Há um paradigma complexo na relação do casal do filme, que parte do princípio de que a minha sexualidade depende da minha identidade de gênero. Se eu sou ou me sinto mulher e estou numa relação com outra mulher, estou numa relação homossexual. Mas se sou mulher e minha parceira é ou se sente um homem, estou numa relação heterossexual.
É possível que Clara acredite estar em uma relação homossexual, pois apesar de Bauer enfatizar seu gênero masculino, seu corpo nu traz códigos femininos e sugere que para sentir um prazer completo, ela deseja tocar o parceiro do mesmo modo que é tocada. Para Bauer, há uma situação desconfortável.
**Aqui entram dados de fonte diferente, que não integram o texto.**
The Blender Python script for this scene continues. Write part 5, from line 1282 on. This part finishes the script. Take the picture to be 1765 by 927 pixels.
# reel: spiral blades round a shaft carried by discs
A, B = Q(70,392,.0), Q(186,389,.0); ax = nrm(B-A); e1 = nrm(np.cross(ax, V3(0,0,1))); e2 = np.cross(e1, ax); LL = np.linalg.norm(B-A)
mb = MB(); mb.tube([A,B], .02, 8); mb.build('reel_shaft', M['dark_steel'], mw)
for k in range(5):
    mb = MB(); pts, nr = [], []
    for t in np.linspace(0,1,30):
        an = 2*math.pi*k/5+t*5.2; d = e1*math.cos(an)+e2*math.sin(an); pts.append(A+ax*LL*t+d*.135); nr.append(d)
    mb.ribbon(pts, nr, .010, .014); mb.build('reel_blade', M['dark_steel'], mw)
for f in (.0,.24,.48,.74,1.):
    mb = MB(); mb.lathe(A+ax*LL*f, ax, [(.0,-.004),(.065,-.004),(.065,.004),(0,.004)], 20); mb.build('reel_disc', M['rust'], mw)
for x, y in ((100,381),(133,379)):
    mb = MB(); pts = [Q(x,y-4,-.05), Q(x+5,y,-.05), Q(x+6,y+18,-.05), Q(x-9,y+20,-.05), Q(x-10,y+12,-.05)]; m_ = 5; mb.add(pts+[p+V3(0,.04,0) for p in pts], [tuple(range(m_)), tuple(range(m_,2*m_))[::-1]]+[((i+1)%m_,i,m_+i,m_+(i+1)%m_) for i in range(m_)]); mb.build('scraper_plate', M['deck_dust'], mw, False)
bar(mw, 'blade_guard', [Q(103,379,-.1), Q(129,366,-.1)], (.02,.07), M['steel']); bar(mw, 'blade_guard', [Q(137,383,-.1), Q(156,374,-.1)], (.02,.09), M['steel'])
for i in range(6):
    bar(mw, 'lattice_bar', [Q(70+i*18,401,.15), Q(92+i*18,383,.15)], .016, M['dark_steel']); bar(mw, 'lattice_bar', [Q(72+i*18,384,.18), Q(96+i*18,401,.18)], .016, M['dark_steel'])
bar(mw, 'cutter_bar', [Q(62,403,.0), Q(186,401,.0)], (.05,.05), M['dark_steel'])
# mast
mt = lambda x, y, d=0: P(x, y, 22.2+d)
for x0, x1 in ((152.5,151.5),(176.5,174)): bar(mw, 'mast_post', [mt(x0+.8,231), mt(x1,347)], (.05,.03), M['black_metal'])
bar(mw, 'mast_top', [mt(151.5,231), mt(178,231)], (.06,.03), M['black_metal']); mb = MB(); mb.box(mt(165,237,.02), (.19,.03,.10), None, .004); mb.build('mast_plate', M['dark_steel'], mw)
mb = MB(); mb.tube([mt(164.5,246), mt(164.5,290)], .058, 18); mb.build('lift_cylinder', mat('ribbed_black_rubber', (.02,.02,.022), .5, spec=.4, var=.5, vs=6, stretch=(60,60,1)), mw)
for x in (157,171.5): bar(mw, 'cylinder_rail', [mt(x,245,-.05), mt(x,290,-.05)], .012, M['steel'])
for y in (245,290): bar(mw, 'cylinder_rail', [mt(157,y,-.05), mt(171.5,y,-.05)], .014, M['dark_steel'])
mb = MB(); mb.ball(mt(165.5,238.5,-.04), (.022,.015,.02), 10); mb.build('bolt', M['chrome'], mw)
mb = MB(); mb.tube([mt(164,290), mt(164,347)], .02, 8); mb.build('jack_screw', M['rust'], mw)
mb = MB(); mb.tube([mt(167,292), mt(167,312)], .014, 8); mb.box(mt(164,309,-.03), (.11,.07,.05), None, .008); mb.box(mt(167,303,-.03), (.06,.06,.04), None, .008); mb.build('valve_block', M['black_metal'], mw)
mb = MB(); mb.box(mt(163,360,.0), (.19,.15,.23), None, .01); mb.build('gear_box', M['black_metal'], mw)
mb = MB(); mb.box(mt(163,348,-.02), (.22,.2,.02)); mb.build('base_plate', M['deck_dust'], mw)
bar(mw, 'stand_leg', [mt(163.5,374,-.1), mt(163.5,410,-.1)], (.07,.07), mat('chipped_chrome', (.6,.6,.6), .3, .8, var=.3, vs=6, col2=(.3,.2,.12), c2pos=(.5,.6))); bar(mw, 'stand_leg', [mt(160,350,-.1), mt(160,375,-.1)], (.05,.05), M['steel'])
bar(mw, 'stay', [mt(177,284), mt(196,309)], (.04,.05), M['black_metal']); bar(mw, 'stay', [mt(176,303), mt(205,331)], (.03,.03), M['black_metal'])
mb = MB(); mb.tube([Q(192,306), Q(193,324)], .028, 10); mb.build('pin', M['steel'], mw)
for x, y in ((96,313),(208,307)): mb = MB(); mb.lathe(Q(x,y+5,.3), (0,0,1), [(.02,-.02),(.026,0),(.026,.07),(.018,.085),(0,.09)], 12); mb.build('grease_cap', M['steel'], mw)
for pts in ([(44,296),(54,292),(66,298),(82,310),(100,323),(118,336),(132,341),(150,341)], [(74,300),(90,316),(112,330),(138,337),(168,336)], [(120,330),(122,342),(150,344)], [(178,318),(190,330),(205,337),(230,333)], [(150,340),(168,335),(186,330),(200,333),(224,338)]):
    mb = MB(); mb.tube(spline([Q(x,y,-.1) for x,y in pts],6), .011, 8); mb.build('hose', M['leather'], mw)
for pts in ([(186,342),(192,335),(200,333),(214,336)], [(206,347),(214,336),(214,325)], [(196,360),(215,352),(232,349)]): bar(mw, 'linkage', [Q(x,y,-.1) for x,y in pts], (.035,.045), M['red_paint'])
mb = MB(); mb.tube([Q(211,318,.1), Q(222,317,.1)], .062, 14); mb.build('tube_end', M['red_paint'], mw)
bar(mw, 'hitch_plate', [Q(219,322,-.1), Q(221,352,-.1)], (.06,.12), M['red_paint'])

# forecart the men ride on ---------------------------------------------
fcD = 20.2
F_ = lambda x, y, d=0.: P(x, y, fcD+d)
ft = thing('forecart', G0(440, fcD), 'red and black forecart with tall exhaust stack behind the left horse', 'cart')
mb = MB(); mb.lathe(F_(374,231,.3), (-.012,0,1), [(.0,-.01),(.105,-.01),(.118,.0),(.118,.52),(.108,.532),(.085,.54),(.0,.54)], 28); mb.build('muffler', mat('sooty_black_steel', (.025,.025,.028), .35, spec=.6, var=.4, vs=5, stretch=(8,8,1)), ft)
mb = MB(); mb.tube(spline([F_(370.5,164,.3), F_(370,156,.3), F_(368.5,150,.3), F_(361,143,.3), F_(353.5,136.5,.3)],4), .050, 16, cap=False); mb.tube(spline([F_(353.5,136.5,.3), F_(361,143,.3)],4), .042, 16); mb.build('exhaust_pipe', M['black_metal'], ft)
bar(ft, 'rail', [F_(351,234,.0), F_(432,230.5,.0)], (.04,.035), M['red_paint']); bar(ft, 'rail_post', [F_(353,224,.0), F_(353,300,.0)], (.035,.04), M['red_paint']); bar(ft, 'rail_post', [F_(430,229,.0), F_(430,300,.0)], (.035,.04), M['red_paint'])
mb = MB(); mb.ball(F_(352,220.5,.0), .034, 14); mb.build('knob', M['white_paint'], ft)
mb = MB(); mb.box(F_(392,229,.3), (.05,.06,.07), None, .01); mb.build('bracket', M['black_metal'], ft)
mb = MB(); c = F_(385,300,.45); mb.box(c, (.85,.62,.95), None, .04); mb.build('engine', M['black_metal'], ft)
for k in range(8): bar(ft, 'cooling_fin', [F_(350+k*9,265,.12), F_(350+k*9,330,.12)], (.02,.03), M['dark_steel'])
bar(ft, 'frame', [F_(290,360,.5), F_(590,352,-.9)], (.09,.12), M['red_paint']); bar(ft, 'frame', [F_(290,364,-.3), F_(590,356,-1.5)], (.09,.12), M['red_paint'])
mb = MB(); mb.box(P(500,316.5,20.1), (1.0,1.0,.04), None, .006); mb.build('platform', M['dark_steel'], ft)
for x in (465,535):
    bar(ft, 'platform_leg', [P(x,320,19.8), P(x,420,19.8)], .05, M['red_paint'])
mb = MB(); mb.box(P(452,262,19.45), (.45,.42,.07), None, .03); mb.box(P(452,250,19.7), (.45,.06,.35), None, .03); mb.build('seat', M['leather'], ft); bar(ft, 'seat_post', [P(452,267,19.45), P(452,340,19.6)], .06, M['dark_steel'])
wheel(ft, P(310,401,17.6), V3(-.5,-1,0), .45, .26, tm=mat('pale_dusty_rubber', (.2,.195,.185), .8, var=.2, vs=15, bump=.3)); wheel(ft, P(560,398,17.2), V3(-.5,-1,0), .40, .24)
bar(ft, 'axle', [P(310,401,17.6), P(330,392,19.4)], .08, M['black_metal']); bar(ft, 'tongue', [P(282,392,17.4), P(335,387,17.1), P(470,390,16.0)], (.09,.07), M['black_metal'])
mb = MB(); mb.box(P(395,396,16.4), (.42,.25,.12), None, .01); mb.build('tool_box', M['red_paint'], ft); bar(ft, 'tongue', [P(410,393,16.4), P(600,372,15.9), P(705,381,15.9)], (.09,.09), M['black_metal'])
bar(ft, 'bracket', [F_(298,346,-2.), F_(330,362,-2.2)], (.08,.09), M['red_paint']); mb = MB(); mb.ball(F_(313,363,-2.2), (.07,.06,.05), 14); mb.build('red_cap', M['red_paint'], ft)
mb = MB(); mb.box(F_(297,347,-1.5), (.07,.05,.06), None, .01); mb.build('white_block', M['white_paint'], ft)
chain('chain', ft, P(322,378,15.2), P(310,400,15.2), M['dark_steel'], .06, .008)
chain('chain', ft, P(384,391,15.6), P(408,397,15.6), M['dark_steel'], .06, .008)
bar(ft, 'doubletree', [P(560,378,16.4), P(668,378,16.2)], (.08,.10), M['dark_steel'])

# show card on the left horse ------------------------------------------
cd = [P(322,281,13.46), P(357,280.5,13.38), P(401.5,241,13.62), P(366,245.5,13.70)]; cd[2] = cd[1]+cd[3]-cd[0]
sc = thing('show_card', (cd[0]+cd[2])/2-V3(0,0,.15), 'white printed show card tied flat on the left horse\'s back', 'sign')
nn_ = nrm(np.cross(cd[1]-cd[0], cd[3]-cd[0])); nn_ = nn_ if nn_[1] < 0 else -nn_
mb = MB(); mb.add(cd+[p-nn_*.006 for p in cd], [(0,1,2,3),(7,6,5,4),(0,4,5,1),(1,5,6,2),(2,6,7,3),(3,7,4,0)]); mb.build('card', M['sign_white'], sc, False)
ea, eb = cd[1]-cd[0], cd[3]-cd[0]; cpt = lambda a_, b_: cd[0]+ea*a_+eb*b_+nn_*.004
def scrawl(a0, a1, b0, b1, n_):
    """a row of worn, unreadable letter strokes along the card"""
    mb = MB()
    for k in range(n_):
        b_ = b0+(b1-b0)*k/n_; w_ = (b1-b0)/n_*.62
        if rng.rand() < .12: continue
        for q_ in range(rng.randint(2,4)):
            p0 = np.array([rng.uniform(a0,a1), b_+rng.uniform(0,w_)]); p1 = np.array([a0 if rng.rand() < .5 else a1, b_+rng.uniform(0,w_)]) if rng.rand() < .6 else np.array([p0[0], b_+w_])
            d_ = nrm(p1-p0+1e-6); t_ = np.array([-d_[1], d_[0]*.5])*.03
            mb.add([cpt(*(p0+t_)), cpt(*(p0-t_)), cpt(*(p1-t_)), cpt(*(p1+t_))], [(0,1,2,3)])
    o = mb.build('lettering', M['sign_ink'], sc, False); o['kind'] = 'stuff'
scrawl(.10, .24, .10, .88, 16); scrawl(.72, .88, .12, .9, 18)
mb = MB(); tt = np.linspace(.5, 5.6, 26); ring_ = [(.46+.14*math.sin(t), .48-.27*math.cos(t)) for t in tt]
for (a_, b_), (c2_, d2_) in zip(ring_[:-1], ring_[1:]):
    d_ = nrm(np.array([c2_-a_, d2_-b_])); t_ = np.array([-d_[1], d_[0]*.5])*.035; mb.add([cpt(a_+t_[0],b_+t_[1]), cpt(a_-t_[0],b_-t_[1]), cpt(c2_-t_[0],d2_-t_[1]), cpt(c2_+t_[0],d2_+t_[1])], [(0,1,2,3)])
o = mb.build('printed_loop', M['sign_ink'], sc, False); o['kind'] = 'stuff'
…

Baixar a guarda para ser tocado enfraqueceria sua masculinidade, já que independente do que seu corpo diz, ele é um homem e está em um relacionamento hétero.
Para estabelecer a diferença entre a identidade de gênero e a sexualidade, é importante endossar as características que definem um e outro em todas as suas variações. Ainda que a terminologia LGBTQIA+ refira-se a um setor marginalizado na sociedade, é fundamental refletir sobre os aspectos que definem cada sigla. Não porque vá se prevalecer um grupo em relação ao outro, mas para alinhar o discurso de representatividade.
Nos anos 90 a terminologia GLS simplificava tudo que não se encaixava no contexto de gênero binário e desfavorecia a diversidade que de forma alguma se encaixa apenas em “simpatia”. O que não conhecemos ou não entendemos problematiza a nossa aceitação.
A insistência de Bauer no decorrer de “Vera” pode beirar a histeria sob a ótica de quem se identifica como cisgênero na sociedade. E é esse debate que apresenta para o público geral o quanto pode ser angustiante tentar fazer valer a sua identidade quando ela não se enquadra em conceitos binários pré-estabelecidos. Para amenizar todo esse sofrimento, se você quer saber se alguém é homem ou mulher, talvez seja melhor simplesmente perguntar do que supor.